§ **WHAT IS NEEDED**: Can you find the lines of the listing that include "Python" and copy every one?

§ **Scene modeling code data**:
__________
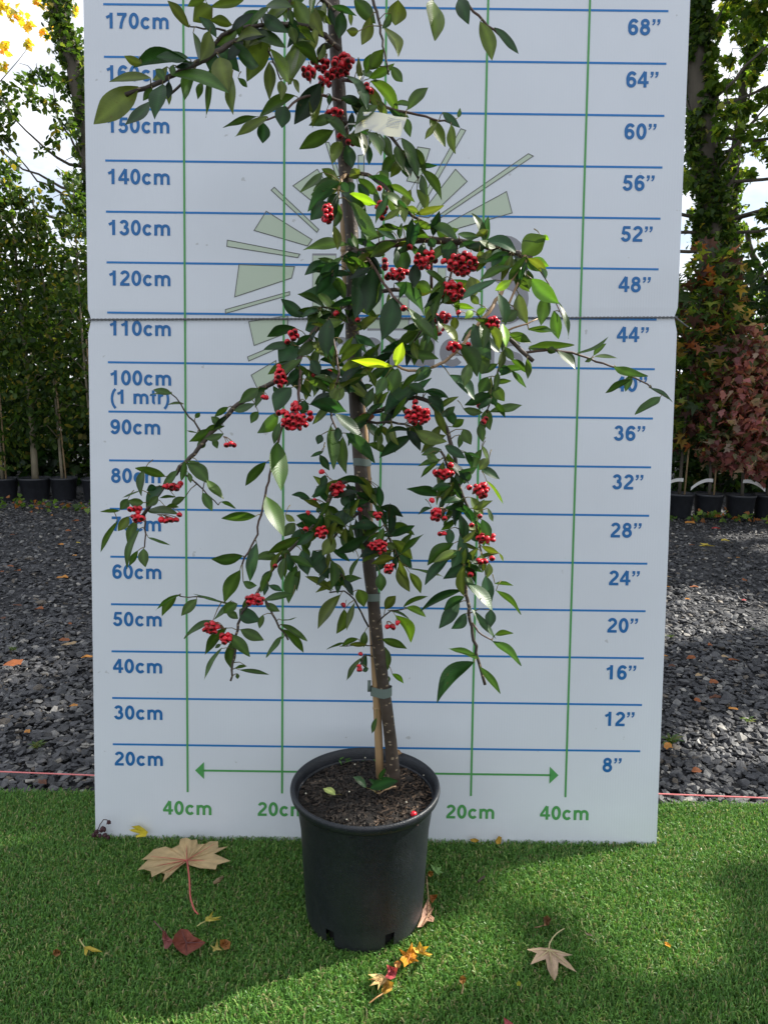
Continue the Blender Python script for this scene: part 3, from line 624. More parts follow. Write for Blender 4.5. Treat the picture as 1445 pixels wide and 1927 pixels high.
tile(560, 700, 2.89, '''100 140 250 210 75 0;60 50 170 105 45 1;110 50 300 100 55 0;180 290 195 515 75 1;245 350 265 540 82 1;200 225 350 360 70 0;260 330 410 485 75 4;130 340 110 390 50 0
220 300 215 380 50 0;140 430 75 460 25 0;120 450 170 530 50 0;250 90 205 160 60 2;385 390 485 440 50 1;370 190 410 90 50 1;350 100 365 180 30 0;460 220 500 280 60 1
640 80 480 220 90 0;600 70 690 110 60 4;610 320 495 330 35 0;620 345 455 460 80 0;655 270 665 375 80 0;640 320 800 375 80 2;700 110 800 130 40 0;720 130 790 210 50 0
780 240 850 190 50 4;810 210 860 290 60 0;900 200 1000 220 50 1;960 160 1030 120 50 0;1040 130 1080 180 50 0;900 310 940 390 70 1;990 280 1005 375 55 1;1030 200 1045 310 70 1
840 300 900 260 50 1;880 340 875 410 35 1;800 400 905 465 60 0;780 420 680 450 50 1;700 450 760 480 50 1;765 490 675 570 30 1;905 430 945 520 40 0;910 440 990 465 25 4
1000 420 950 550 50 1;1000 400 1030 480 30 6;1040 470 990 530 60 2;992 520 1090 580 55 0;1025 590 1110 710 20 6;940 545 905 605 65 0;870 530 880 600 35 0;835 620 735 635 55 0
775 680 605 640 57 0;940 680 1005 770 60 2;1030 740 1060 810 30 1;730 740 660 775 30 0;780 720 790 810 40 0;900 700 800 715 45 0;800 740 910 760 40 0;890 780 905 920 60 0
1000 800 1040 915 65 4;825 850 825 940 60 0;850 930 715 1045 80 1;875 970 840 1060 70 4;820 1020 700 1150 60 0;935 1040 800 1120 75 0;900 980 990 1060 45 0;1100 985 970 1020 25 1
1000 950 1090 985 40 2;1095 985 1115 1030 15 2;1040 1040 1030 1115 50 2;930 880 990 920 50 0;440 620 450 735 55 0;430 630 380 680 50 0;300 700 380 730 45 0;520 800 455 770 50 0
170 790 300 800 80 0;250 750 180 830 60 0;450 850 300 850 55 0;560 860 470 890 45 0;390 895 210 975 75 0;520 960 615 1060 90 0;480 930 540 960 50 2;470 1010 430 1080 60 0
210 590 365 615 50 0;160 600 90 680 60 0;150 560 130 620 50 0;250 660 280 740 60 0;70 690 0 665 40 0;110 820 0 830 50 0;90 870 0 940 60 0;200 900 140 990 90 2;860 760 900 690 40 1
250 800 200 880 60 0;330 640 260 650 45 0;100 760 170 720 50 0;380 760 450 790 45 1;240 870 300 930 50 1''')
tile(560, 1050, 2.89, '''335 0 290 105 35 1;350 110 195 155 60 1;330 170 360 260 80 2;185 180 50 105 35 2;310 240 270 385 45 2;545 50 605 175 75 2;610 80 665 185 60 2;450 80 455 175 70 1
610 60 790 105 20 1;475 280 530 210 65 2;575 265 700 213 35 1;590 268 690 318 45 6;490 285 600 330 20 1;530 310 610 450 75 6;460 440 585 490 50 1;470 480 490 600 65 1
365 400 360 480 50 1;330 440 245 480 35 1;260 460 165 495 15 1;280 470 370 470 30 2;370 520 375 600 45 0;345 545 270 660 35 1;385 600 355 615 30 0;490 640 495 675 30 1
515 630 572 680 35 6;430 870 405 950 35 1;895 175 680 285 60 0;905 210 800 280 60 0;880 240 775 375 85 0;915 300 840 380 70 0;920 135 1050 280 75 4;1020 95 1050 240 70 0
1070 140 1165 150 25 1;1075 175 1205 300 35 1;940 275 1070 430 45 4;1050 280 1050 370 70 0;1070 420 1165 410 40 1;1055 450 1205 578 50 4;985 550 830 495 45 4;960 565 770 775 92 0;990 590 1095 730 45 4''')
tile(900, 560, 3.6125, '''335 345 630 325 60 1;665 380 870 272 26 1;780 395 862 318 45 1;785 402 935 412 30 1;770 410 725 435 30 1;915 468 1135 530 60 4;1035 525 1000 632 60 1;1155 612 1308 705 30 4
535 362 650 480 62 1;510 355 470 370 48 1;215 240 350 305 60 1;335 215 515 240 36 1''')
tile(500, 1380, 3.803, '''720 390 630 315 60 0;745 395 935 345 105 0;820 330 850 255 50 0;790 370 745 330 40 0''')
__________
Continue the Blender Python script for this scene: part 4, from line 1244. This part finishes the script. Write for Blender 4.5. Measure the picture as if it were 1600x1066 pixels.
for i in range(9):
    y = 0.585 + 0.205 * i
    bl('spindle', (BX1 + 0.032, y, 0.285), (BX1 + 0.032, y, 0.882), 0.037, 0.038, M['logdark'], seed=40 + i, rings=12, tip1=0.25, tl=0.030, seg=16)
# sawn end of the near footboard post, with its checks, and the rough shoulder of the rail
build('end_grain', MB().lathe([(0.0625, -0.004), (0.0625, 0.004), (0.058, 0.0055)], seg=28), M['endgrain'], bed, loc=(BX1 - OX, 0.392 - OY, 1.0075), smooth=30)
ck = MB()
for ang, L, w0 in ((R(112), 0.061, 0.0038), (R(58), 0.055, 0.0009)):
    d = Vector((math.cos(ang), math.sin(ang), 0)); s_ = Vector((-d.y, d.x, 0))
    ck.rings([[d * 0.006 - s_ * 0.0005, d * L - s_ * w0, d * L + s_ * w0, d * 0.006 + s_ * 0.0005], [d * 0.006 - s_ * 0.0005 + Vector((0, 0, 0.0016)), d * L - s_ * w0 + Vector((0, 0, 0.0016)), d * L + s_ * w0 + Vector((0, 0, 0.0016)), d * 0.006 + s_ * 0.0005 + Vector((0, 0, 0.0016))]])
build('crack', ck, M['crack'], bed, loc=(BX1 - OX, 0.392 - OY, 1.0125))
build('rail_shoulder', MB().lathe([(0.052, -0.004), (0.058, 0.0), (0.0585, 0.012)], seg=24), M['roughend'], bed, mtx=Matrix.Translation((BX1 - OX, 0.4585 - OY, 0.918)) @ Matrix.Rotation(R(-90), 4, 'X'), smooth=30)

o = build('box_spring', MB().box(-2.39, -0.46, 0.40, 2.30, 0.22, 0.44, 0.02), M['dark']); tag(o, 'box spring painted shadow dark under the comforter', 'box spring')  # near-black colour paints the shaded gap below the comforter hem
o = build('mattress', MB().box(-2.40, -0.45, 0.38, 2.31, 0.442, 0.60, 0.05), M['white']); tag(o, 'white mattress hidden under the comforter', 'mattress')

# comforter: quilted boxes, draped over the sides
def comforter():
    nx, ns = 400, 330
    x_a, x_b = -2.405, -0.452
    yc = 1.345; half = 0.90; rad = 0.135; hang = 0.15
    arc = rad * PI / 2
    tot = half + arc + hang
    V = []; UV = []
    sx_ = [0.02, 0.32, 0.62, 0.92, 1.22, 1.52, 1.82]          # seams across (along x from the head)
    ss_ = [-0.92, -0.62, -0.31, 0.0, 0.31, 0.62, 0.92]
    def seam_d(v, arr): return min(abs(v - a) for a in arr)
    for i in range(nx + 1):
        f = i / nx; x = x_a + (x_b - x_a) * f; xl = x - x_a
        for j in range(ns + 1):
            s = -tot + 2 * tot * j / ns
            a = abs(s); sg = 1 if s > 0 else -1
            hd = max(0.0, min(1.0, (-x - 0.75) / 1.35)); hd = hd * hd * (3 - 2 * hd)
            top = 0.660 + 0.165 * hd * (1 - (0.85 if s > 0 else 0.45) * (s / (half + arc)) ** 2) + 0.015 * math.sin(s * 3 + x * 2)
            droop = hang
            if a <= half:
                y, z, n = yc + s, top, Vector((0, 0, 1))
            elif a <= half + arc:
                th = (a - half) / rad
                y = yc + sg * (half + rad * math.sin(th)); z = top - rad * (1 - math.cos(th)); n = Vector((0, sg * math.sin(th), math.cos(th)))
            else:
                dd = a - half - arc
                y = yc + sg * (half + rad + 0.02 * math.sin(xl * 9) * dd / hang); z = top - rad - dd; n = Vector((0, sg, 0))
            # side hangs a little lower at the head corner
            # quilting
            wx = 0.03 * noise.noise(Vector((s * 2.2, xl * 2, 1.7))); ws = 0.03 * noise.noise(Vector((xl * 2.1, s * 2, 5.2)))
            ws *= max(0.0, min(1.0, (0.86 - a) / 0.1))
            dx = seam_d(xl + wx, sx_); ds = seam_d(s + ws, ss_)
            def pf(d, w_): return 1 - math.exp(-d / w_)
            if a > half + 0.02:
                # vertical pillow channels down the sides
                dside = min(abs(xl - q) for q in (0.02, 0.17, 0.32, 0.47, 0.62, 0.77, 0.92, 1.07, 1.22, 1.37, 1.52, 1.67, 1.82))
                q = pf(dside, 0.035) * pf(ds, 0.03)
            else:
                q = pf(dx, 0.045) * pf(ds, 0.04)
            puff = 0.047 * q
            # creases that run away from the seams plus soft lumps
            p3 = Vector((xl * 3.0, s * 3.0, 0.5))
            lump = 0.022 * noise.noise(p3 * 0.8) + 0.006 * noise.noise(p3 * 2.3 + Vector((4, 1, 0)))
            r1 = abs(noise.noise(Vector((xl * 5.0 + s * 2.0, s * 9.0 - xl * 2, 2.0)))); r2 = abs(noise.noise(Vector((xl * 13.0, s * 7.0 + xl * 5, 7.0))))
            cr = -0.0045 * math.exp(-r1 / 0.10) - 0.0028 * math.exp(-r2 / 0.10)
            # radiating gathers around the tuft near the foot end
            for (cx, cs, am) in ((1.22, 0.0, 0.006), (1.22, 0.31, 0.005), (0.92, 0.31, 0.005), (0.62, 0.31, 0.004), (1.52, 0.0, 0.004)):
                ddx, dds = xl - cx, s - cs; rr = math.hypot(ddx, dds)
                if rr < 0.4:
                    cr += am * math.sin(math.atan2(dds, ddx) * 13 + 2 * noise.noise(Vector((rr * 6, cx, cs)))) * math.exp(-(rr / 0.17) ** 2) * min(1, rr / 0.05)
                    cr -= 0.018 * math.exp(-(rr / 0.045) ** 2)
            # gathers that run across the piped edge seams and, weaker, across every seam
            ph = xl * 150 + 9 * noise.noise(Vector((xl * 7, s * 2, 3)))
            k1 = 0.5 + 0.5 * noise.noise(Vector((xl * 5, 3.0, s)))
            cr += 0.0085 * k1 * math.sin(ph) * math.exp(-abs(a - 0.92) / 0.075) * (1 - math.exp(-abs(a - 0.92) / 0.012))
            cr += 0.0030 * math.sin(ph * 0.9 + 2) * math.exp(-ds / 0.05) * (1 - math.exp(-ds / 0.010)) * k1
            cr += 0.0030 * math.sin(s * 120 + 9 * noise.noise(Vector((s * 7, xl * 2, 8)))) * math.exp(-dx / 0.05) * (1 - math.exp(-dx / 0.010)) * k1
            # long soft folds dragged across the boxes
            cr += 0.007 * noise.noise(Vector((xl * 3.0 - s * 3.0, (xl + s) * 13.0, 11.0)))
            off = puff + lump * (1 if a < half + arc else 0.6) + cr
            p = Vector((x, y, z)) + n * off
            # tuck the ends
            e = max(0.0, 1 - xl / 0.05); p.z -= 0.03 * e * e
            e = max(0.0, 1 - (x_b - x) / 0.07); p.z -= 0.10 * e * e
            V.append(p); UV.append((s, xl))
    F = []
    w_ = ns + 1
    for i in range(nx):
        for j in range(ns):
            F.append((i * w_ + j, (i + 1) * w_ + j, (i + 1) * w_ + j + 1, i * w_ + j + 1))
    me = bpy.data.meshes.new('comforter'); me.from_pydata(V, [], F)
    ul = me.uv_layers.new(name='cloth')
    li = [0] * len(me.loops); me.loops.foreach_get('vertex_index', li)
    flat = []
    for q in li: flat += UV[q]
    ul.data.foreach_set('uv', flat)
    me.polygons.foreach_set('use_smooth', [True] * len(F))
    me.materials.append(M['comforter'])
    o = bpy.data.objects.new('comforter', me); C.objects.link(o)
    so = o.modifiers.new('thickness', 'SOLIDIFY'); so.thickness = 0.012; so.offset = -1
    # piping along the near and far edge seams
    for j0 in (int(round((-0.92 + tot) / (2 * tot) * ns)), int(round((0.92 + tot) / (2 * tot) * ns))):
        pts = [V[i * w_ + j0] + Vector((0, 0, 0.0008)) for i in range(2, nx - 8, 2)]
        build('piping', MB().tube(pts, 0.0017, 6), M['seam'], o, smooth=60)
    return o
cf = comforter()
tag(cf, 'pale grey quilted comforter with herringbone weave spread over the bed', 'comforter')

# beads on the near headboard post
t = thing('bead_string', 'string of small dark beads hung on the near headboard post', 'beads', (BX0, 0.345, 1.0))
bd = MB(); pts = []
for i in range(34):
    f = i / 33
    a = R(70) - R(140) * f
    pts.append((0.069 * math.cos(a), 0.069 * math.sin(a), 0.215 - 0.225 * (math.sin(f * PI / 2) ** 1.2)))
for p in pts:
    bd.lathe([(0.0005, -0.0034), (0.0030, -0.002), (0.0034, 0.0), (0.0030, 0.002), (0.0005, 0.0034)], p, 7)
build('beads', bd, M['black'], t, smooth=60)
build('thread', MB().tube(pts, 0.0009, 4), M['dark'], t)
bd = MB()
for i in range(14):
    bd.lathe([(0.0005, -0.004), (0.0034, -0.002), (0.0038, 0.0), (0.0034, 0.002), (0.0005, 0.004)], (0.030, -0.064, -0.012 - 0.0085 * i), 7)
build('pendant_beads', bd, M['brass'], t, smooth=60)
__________
§ **FINAL RESULT**:
Continue the Blender Python script for this scene: part 3, from line 624. More parts follow. Write for Blender 4.5. Treat the picture as 1445 pixels wide and 1927 pixels high.
Continue the Blender Python script for this scene: part 4, from line 1244. This part finishes the script. Write for Blender 4.5. Measure the picture as if it were 1600x1066 pixels.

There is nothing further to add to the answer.